The world’s largest cellphone maker said multiple factors had hurt sales, particularly in the fast-growing markets of India, the Middle East and Africa and China.

The Finnish company has increasingly been losing out to competitors in the lucrative top-end smartphone sector, against Apple Inc.’s iPhone and brands using Google Inc.’s popular Android software, including Samsung. But it’s also been squeezed in the low-end by Asian manufacturers making cheaper phones, such as China’s ZTE.

Nokia said operating margins in the first quarter were “approximately negative 3 per cent.” Previously, it had expected them “around break-even, ranging either above or below by approximately 2 percentage points.”

It said it sold 71 million mobile phones in the quarter — down from 108 million in 2011 — with net sales of €2.3 billion ($3 billion), while smartphone sales halved to 12 million units from a year earlier.

The profit warning was coupled by other bad news from the cellphone maker, which acknowledged a data connection problem with the Lumia 900 just two days after a high-profile launch in Times Square in New York and elsewhere in the United States.

Nokia said it would compensate American Lumia 900 users with $100 in credit at AT&T because of the software problem, as well as providing an updated Lumia 900.

Wednesday’s news spooked investors, who sent Nokia’s share price down more than 14 per cent to close at €3.27 ($4.29) on the Helsinki Stock Exchange.

CEO Stephen Elop described the performance as “disappointing” for the company that had pinned hopes on posing a new challenge against chief rivals with new Windows-based Lumia smartphones, first launched in Europe in November and later in the United States and China.

“Our devices and services business continues to be in the midst of transition,” Elop said. “Within our smart devices business unit, we have established early momentum with Lumia, and we are increasing our investments in Lumia to achieve market success.”

In the first quarter 2012, Nokia said it sold more than 2 million Lumia phones at an average price of €220. On Wednesday it unveiled a new version of the Lumia 610 which will give customers near field communication technology, or NFC, allowing users make payments at adapted sales tills and exchange data with handsets with similar technology.

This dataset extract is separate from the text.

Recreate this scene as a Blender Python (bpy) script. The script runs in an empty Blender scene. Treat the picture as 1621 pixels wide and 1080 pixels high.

Elop also told analysts that Nokia would launch new products in the second quarter, take “tactical pricing actions in the near term” and would speed cost-cutting measures and “pursue significant structural actions if and when necessary.”

Earlier this year, Nokia announced 4,000 job cuts — on top of 10,000 last year — and said it will stop assembling cellphones in Europe by 2013 as it shifts production to Asia, where the majority of component suppliers are based, to cut costs and help it reach markets faster.

Nokia has been the leading handset maker since 1998 but after reaching its global goal of 40 per cent market share in 2008 it has gradually lost ground, falling to below 30 per cent market share last year.

In a major strategy shift, it began a partnership with Microsoft Corp. last year, launching its first phone with the Windows operating system in October, aimed at clawing back lost ground. But analysts said it would take several quarters before the company’s success could be measured.

Hannu Rauhala from OP-Pohjola bank in Helsinki said Nokia had lost market share quicker than expected — especially in China, its largest market — and that Windows-based phones had not managed to compensate for the loss.

“The market share shifted from Nokia to cheap Android phones in China,” Rauhala said. “The interest will be increasingly turning to the second half of the year when we’ll see Windows tablets and new generation Windows phones … and if they are competitive and able to challenge Samsung and Apple.”

Nokia is due to report first-quarter earnings results on April 19.

The Espoo-based company, near Helsinki, employs some 130,000 people, down from more than 132,000 a year ago.